To be done
Return, word for word, every line that follows.

Data shown
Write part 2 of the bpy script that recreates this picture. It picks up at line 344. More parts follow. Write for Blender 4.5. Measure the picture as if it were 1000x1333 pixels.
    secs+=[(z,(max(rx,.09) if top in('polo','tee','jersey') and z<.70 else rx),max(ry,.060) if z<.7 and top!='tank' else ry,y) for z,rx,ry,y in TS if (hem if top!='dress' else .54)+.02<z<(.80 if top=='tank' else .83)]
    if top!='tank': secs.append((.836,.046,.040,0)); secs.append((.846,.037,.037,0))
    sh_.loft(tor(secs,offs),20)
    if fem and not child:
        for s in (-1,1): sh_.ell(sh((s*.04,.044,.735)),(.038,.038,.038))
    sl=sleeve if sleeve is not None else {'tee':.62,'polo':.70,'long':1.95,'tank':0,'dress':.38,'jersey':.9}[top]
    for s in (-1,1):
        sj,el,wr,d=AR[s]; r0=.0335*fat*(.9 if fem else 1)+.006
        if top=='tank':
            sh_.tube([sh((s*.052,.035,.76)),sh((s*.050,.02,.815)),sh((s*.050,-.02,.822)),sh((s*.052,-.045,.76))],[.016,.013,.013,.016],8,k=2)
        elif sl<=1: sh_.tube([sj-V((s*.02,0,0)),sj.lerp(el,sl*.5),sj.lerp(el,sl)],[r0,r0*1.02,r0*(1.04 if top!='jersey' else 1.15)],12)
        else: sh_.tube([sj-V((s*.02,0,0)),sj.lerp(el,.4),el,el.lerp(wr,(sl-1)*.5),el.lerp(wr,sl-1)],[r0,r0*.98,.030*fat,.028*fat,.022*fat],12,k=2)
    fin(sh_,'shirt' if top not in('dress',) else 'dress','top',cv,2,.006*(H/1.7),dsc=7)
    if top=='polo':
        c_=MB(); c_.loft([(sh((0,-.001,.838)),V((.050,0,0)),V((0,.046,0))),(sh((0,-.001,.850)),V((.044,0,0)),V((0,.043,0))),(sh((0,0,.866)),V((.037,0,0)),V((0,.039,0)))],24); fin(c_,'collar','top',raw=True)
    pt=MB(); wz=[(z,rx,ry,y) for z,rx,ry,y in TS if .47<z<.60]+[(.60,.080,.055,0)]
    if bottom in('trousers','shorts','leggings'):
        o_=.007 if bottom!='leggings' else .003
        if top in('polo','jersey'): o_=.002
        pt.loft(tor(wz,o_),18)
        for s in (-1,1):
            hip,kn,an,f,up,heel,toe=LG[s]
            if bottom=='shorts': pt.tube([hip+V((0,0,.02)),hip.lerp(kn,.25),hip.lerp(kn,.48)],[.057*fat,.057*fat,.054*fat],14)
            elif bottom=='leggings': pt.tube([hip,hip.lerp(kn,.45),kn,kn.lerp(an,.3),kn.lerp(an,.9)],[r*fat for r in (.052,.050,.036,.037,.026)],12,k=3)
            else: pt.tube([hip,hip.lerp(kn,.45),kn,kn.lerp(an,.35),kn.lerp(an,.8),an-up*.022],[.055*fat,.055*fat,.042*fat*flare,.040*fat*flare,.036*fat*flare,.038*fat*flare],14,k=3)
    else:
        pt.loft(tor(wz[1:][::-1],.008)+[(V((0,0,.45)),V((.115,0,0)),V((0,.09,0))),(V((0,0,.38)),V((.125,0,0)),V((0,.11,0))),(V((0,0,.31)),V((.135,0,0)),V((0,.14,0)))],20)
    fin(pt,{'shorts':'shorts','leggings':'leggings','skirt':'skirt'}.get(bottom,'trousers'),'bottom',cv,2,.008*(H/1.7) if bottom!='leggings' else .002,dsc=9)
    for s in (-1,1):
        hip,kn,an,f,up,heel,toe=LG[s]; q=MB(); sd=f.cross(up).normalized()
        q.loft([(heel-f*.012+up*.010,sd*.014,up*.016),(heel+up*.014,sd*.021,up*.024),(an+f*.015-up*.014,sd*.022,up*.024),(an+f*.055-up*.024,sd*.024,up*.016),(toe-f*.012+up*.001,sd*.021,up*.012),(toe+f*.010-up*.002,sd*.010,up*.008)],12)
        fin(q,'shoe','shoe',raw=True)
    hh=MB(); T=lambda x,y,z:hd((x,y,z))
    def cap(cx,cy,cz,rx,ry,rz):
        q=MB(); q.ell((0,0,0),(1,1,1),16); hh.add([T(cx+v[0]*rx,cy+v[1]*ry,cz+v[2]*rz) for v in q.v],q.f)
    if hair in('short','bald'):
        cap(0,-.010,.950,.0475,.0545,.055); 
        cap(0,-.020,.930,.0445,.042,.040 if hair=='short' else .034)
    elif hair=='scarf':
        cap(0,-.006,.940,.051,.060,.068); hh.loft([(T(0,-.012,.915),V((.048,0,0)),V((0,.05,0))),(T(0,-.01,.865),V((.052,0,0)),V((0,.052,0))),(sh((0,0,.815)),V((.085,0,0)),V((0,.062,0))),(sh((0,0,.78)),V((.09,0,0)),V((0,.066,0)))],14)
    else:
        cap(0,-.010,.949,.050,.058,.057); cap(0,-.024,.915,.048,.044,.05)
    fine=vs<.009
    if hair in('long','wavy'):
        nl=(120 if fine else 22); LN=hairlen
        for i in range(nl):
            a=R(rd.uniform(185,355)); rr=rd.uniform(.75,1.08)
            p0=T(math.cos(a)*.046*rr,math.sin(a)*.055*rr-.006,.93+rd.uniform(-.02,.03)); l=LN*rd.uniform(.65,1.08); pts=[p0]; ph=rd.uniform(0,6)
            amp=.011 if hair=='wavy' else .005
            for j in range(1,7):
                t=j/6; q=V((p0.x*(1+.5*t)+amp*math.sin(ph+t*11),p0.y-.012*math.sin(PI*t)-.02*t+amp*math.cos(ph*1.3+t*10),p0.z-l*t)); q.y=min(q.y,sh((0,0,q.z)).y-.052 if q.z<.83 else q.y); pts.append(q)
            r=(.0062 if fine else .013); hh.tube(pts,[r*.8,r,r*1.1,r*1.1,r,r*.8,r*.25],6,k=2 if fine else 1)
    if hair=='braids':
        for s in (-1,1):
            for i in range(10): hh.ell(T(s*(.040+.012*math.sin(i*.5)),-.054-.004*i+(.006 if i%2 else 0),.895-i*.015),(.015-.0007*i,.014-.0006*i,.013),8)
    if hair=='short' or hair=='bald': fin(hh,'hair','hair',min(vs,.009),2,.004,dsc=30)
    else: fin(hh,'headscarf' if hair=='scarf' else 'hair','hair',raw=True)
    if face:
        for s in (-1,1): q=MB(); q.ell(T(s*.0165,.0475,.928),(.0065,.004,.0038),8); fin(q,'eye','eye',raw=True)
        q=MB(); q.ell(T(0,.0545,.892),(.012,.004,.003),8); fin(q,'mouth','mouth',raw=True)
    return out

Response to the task
Write part 2 of the bpy script that recreates this picture. It picks up at line 344. More parts follow. Write for Blender 4.5. Measure the picture as if it were 1000x1333 pixels.
    secs+=[(z,(max(rx,.09) if top in('polo','tee','jersey') and z<.70 else rx),max(ry,.060) if z<.7 and top!='tank' else ry,y) for z,rx,ry,y in TS if (hem if top!='dress' else .54)+.02<z<(.80 if top=='tank' else .83)]
    if top!='tank': secs.append((.836,.046,.040,0)); secs.append((.846,.037,.037,0))
    sh_.loft(tor(secs,offs),20)
    if fem and not child:
        for s in (-1,1): sh_.ell(sh((s*.04,.044,.735)),(.038,.038,.038))
    sl=sleeve if sleeve is not None else {'tee':.62,'polo':.70,'long':1.95,'tank':0,'dress':.38,'jersey':.9}[top]
    for s in (-1,1):
        sj,el,wr,d=AR[s]; r0=.0335*fat*(.9 if fem else 1)+.006
        if top=='tank':
            sh_.tube([sh((s*.052,.035,.76)),sh((s*.050,.02,.815)),sh((s*.050,-.02,.822)),sh((s*.052,-.045,.76))],[.016,.013,.013,.016],8,k=2)
        elif sl<=1: sh_.tube([sj-V((s*.02,0,0)),sj.lerp(el,sl*.5),sj.lerp(el,sl)],[r0,r0*1.02,r0*(1.04 if top!='jersey' else 1.15)],12)
        else: sh_.tube([sj-V((s*.02,0,0)),sj.lerp(el,.4),el,el.lerp(wr,(sl-1)*.5),el.lerp(wr,sl-1)],[r0,r0*.98,.030*fat,.028*fat,.022*fat],12,k=2)
    fin(sh_,'shirt' if top not in('dress',) else 'dress','top',cv,2,.006*(H/1.7),dsc=7)
    if top=='polo':
        c_=MB(); c_.loft([(sh((0,-.001,.838)),V((.050,0,0)),V((0,.046,0))),(sh((0,-.001,.850)),V((.044,0,0)),V((0,.043,0))),(sh((0,0,.866)),V((.037,0,0)),V((0,.039,0)))],24); fin(c_,'collar','top',raw=True)
    pt=MB(); wz=[(z,rx,ry,y) for z,rx,ry,y in TS if .47<z<.60]+[(.60,.080,.055,0)]
    if bottom in('trousers','shorts','leggings'):
        o_=.007 if bottom!='leggings' else .003
        if top in('polo','jersey'): o_=.002
        pt.loft(tor(wz,o_),18)
        for s in (-1,1):
            hip,kn,an,f,up,heel,toe=LG[s]
            if bottom=='shorts': pt.tube([hip+V((0,0,.02)),hip.lerp(kn,.25),hip.lerp(kn,.48)],[.057*fat,.057*fat,.054*fat],14)
            elif bottom=='leggings': pt.tube([hip,hip.lerp(kn,.45),kn,kn.lerp(an,.3),kn.lerp(an,.9)],[r*fat for r in (.052,.050,.036,.037,.026)],12,k=3)
            else: pt.tube([hip,hip.lerp(kn,.45),kn,kn.lerp(an,.35),kn.lerp(an,.8),an-up*.022],[.055*fat,.055*fat,.042*fat*flare,.040*fat*flare,.036*fat*flare,.038*fat*flare],14,k=3)
    else:
        pt.loft(tor(wz[1:][::-1],.008)+[(V((0,0,.45)),V((.115,0,0)),V((0,.09,0))),(V((0,0,.38)),V((.125,0,0)),V((0,.11,0))),(V((0,0,.31)),V((.135,0,0)),V((0,.14,0)))],20)
    fin(pt,{'shorts':'shorts','leggings':'leggings','skirt':'skirt'}.get(bottom,'trousers'),'bottom',cv,2,.008*(H/1.7) if bottom!='leggings' else .002,dsc=9)
    for s in (-1,1):
        hip,kn,an,f,up,heel,toe=LG[s]; q=MB(); sd=f.cross(up).normalized()
        q.loft([(heel-f*.012+up*.010,sd*.014,up*.016),(heel+up*.014,sd*.021,up*.024),(an+f*.015-up*.014,sd*.022,up*.024),(an+f*.055-up*.024,sd*.024,up*.016),(toe-f*.012+up*.001,sd*.021,up*.012),(toe+f*.010-up*.002,sd*.010,up*.008)],12)
        fin(q,'shoe','shoe',raw=True)
    hh=MB(); T=lambda x,y,z:hd((x,y,z))
    def cap(cx,cy,cz,rx,ry,rz):
        q=MB(); q.ell((0,0,0),(1,1,1),16); hh.add([T(cx+v[0]*rx,cy+v[1]*ry,cz+v[2]*rz) for v in q.v],q.f)
    if hair in('short','bald'):
        cap(0,-.010,.950,.0475,.0545,.055); 
        cap(0,-.020,.930,.0445,.042,.040 if hair=='short' else .034)
    elif hair=='scarf':
        cap(0,-.006,.940,.051,.060,.068); hh.loft([(T(0,-.012,.915),V((.048,0,0)),V((0,.05,0))),(T(0,-.01,.865),V((.052,0,0)),V((0,.052,0))),(sh((0,0,.815)),V((.085,0,0)),V((0,.062,0))),(sh((0,0,.78)),V((.09,0,0)),V((0,.066,0)))],14)
    else:
        cap(0,-.010,.949,.050,.058,.057); cap(0,-.024,.915,.048,.044,.05)
    fine=vs<.009
    if hair in('long','wavy'):
        nl=(120 if fine else 22); LN=hairlen
        for i in range(nl):
            a=R(rd.uniform(185,355)); rr=rd.uniform(.75,1.08)
            p0=T(math.cos(a)*.046*rr,math.sin(a)*.055*rr-.006,.93+rd.uniform(-.02,.03)); l=LN*rd.uniform(.65,1.08); pts=[p0]; ph=rd.uniform(0,6)
            amp=.011 if hair=='wavy' else .005
            for j in range(1,7):
                t=j/6; q=V((p0.x*(1+.5*t)+amp*math.sin(ph+t*11),p0.y-.012*math.sin(PI*t)-.02*t+amp*math.cos(ph*1.3+t*10),p0.z-l*t)); q.y=min(q.y,sh((0,0,q.z)).y-.052 if q.z<.83 else q.y); pts.append(q)
            r=(.0062 if fine else .013); hh.tube(pts,[r*.8,r,r*1.1,r*1.1,r,r*.8,r*.25],6,k=2 if fine else 1)
    if hair=='braids':
        for s in (-1,1):
            for i in range(10): hh.ell(T(s*(.040+.012*math.sin(i*.5)),-.054-.004*i+(.006 if i%2 else 0),.895-i*.015),(.015-.0007*i,.014-.0006*i,.013),8)
    if hair=='short' or hair=='bald': fin(hh,'hair','hair',min(vs,.009),2,.004,dsc=30)
    else: fin(hh,'headscarf' if hair=='scarf' else 'hair','hair',raw=True)
    if face:
        for s in (-1,1): q=MB(); q.ell(T(s*.0165,.0475,.928),(.0065,.004,.0038),8); fin(q,'eye','eye',raw=True)
        q=MB(); q.ell(T(0,.0545,.892),(.012,.004,.003),8); fin(q,'mouth','mouth',raw=True)
    return out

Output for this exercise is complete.